W jedną z zimnych niedziel wybrałem się do centrum, by zobaczyć co dokładnie stoi za wielkimi cyframi 1956 postawionymi przy Zamku. Oczywiście uprzedzam – wiem co się wtedy stało jednak byłem ciekaw jak małe muzeum, zlokalizowane gdzieś z boku tak okazałego budynku, może ukazać takie wydarzenie.

Nie trzeba się umawiać. Nawet wstępnie planowałem pojechać tuż po otwarciu (wiadomo – mniejsze ryzyko tłumów) to finalnie dotarłem tam koło południa. I trafiłem idealnie, bo akurat z muzeum wylała się duża grupa turystów choć niewiele brakowało… Wejściówka kosztuje 8PLN za bilet normalny, jest miejsce gdzie można pozostawić ubranie wierzchnie, by nie przeszkadzało podczas zwiedzania i można wyruszać, by poznać historię.

W sumie wyruszać to idealne słowo, bo wprowadzenie do historii znajdziemy w zabytkowym wagoniku tramwaju jakie kiedyś jeździły po Poznaniu. Wygląda świetnie, sprawuje się jeszcze lepiej choć niezwykle ciężko mi sobie wyobrazić zwiedzanie grupą większą niż 4 osoby. Co więcej – jest trochę chaos w tej ścieżce – nie ma wyznaczonego szlaku krok po kroku co sprawiło, że osobiście najpierw zacząłem od sali bocznej poświęconej pamięci tych którzy ucierpieli najbardziej, by potem dopiero zauważyć przygotowane wideo we wspomnianym wagoniku.

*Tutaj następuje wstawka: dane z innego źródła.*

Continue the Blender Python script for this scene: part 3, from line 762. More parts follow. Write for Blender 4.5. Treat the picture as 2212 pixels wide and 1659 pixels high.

Co do samego wideo – taka ciekawostka, że lektor nie zgadza się w pełni z angielskimi napisami!

Ale tutaj trzeba się na moment zatrzymać, by przyznać, że muzeum jest świetnie przygotowane na różne grupy odbiorców i wiele z nagrań jest dostępne w różnych językach. Zdecydowanie na plus! A co do samego odsłuchu to tutaj też należy zauważyć kreatywność twórców muzeum, bo słuchawki stylizowane perfekcyjnie na przedmioty z tamtych dni idealnie pasują do budowania historii i pozwalają uniknąć widoku tych bardzo nowoczesnych urządzeń koło wspomnianego zabytkowego wagonika czy makiety… czołgu. Co nie znaczy, że muzeum jest archaiczne – jest tam trochę przycisków, wiele nagrań multimedialnych, nieco wyświetlaczy – moim zdaniem tyle ile powinno być i tam gdzie rzeczywiście być powinny.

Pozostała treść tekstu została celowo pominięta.